What to do: Exactly as written, set down the lines from the top of the entries through the line bearing "except Exception: pass", with every picture left out.

** Start of Source data **

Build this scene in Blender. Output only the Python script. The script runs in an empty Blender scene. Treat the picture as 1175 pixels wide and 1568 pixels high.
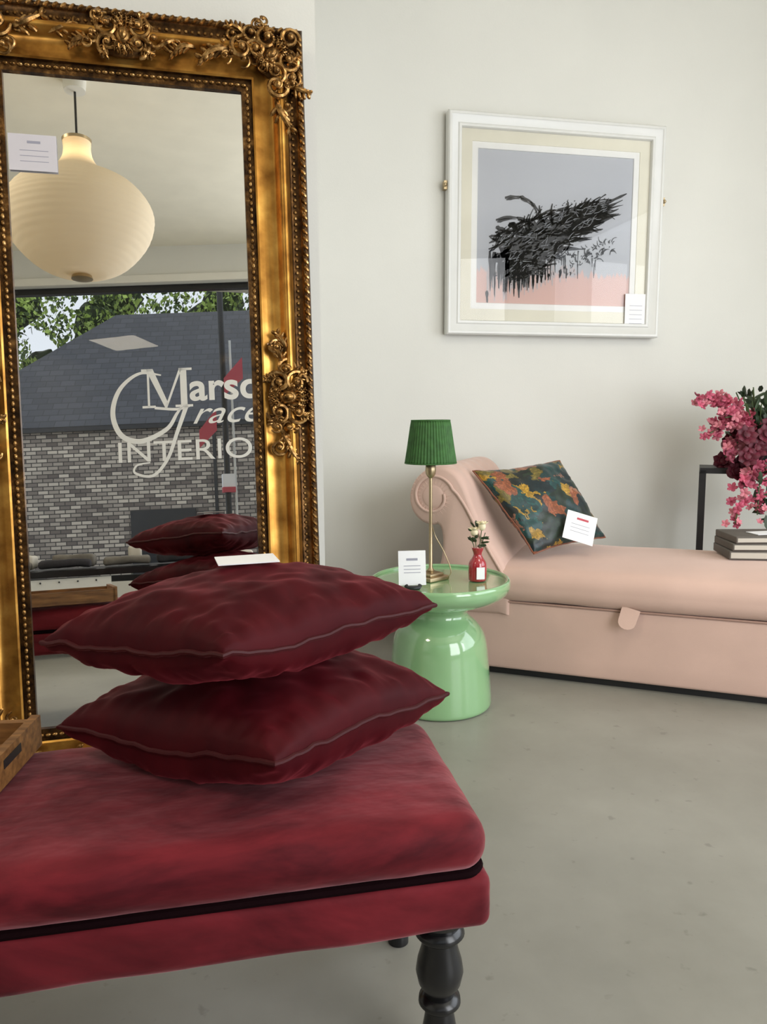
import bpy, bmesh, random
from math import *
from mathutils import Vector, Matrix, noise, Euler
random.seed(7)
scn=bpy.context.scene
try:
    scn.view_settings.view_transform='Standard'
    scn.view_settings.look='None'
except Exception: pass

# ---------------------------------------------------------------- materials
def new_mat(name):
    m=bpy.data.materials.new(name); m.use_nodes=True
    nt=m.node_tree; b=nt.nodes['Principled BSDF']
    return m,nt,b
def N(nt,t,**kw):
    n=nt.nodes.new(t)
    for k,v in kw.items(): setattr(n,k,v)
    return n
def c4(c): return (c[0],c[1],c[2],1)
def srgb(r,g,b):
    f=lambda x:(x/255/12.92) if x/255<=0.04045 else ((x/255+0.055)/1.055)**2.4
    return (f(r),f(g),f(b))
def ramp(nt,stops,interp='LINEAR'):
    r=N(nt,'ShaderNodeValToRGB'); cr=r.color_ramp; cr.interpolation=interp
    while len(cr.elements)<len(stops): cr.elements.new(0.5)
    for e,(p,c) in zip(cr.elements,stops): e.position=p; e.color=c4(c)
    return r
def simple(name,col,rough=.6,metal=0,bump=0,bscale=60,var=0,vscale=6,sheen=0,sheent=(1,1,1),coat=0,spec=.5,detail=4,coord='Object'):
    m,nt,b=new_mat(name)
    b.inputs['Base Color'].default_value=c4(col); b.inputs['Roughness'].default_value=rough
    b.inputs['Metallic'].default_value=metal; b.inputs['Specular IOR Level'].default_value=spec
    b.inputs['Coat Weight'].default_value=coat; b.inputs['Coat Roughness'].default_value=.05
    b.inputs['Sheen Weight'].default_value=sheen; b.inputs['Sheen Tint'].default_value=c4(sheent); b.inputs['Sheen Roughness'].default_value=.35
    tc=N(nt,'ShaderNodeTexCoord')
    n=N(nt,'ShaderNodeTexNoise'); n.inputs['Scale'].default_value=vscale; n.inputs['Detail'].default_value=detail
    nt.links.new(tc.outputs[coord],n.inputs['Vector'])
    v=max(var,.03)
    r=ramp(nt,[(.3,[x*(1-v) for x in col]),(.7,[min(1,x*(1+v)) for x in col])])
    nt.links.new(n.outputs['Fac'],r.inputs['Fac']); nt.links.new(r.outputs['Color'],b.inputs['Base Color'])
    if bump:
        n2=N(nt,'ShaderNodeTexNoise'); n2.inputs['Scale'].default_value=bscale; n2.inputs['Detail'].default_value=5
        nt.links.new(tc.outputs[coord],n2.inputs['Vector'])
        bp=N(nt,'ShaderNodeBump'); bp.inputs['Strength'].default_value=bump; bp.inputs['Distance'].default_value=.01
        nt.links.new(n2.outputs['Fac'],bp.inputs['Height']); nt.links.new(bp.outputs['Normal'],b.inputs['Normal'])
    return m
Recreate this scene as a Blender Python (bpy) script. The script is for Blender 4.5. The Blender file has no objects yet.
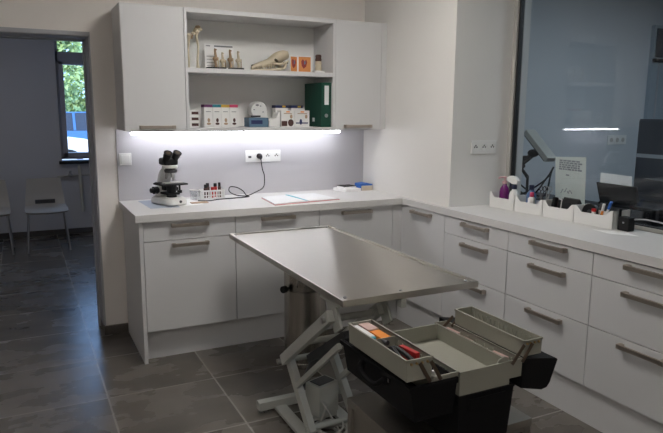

** End of Source data **

Right answer:
Build this scene in Blender. Output only the Python script. The script runs in an empty Blender scene. Treat the picture as 1175 pixels wide and 1568 pixels high.
import bpy, bmesh, random
from math import *
from mathutils import Vector, Matrix, noise, Euler
random.seed(7)
scn=bpy.context.scene
try:
    scn.view_settings.view_transform='Standard'
    scn.view_settings.look='None'
except Exception: pass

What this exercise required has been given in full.